> Dataset section
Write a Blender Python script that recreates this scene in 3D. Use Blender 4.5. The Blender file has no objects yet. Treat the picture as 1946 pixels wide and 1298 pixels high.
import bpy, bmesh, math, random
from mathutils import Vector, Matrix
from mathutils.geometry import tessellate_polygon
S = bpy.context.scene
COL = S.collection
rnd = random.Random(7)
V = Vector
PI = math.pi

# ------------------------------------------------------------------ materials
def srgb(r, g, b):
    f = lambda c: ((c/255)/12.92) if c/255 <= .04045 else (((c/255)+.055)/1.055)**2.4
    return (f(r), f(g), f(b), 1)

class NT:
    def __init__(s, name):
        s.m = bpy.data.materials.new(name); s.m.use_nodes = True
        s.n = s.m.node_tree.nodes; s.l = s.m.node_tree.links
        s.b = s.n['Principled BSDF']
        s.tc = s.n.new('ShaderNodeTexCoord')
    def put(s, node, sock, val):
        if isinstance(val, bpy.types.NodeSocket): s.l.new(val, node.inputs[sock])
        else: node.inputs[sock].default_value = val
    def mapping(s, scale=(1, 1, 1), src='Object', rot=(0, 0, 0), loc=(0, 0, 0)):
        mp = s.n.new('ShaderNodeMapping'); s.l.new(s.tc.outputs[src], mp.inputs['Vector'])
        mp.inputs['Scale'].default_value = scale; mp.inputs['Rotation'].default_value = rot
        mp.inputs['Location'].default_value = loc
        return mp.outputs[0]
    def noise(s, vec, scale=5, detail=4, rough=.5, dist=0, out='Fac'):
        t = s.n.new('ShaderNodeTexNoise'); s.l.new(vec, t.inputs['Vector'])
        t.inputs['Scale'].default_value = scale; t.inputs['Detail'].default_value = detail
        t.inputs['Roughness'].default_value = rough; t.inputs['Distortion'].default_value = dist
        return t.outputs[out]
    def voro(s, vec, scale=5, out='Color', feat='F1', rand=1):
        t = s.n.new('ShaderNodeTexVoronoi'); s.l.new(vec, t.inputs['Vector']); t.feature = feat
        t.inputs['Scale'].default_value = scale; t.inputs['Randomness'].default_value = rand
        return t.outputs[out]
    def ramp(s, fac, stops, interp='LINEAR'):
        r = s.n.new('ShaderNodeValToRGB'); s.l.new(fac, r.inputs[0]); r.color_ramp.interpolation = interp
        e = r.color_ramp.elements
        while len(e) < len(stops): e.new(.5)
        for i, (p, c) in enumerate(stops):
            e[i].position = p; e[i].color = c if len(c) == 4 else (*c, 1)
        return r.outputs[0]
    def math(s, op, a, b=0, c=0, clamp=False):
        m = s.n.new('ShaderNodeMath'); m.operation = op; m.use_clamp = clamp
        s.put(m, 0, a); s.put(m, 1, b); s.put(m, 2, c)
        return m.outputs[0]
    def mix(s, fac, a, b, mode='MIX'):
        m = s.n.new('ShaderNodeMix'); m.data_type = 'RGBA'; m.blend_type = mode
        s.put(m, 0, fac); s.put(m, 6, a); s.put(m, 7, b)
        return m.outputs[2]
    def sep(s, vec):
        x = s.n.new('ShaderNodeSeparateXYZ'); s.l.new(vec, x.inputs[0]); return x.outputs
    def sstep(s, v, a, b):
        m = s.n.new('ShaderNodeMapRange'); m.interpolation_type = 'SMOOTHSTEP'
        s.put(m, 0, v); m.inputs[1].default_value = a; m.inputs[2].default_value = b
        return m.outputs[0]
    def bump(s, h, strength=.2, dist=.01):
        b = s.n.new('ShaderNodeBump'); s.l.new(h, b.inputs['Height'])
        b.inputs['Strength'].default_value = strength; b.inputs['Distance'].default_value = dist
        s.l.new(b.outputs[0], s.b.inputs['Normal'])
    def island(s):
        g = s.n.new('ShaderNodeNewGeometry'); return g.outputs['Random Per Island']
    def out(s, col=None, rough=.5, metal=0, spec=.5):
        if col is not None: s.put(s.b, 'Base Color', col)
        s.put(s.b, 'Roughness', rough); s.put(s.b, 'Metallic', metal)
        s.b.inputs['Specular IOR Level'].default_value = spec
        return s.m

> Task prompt
Reproduce the material in full, with no word added or dropped.

> Written reply
Write a Blender Python script that recreates this scene in 3D. Use Blender 4.5. The Blender file has no objects yet. Treat the picture as 1946 pixels wide and 1298 pixels high.
import bpy, bmesh, math, random
from mathutils import Vector, Matrix
from mathutils.geometry import tessellate_polygon
S = bpy.context.scene
COL = S.collection
rnd = random.Random(7)
V = Vector
PI = math.pi

# ------------------------------------------------------------------ materials
def srgb(r, g, b):
    f = lambda c: ((c/255)/12.92) if c/255 <= .04045 else (((c/255)+.055)/1.055)**2.4
    return (f(r), f(g), f(b), 1)

class NT:
    def __init__(s, name):
        s.m = bpy.data.materials.new(name); s.m.use_nodes = True
        s.n = s.m.node_tree.nodes; s.l = s.m.node_tree.links
        s.b = s.n['Principled BSDF']
        s.tc = s.n.new('ShaderNodeTexCoord')
    def put(s, node, sock, val):
        if isinstance(val, bpy.types.NodeSocket): s.l.new(val, node.inputs[sock])
        else: node.inputs[sock].default_value = val
    def mapping(s, scale=(1, 1, 1), src='Object', rot=(0, 0, 0), loc=(0, 0, 0)):
        mp = s.n.new('ShaderNodeMapping'); s.l.new(s.tc.outputs[src], mp.inputs['Vector'])
        mp.inputs['Scale'].default_value = scale; mp.inputs['Rotation'].default_value = rot
        mp.inputs['Location'].default_value = loc
        return mp.outputs[0]
    def noise(s, vec, scale=5, detail=4, rough=.5, dist=0, out='Fac'):
        t = s.n.new('ShaderNodeTexNoise'); s.l.new(vec, t.inputs['Vector'])
        t.inputs['Scale'].default_value = scale; t.inputs['Detail'].default_value = detail
        t.inputs['Roughness'].default_value = rough; t.inputs['Distortion'].default_value = dist
        return t.outputs[out]
    def voro(s, vec, scale=5, out='Color', feat='F1', rand=1):
        t = s.n.new('ShaderNodeTexVoronoi'); s.l.new(vec, t.inputs['Vector']); t.feature = feat
        t.inputs['Scale'].default_value = scale; t.inputs['Randomness'].default_value = rand
        return t.outputs[out]
    def ramp(s, fac, stops, interp='LINEAR'):
        r = s.n.new('ShaderNodeValToRGB'); s.l.new(fac, r.inputs[0]); r.color_ramp.interpolation = interp
        e = r.color_ramp.elements
        while len(e) < len(stops): e.new(.5)
        for i, (p, c) in enumerate(stops):
            e[i].position = p; e[i].color = c if len(c) == 4 else (*c, 1)
        return r.outputs[0]
    def math(s, op, a, b=0, c=0, clamp=False):
        m = s.n.new('ShaderNodeMath'); m.operation = op; m.use_clamp = clamp
        s.put(m, 0, a); s.put(m, 1, b); s.put(m, 2, c)
        return m.outputs[0]
    def mix(s, fac, a, b, mode='MIX'):
        m = s.n.new('ShaderNodeMix'); m.data_type = 'RGBA'; m.blend_type = mode
        s.put(m, 0, fac); s.put(m, 6, a); s.put(m, 7, b)
        return m.outputs[2]
    def sep(s, vec):
        x = s.n.new('ShaderNodeSeparateXYZ'); s.l.new(vec, x.inputs[0]); return x.outputs
    def sstep(s, v, a, b):
        m = s.n.new('ShaderNodeMapRange'); m.interpolation_type = 'SMOOTHSTEP'
        s.put(m, 0, v); m.inputs[1].default_value = a; m.inputs[2].default_value = b
        return m.outputs[0]
    def bump(s, h, strength=.2, dist=.01):
        b = s.n.new('ShaderNodeBump'); s.l.new(h, b.inputs['Height'])
        b.inputs['Strength'].default_value = strength; b.inputs['Distance'].default_value = dist
        s.l.new(b.outputs[0], s.b.inputs['Normal'])
    def island(s):
        g = s.n.new('ShaderNodeNewGeometry'); return g.outputs['Random Per Island']
    def out(s, col=None, rough=.5, metal=0, spec=.5):
        if col is not None: s.put(s.b, 'Base Color', col)
        s.put(s.b, 'Roughness', rough); s.put(s.b, 'Metallic', metal)
        s.b.inputs['Specular IOR Level'].default_value = spec
        return s.m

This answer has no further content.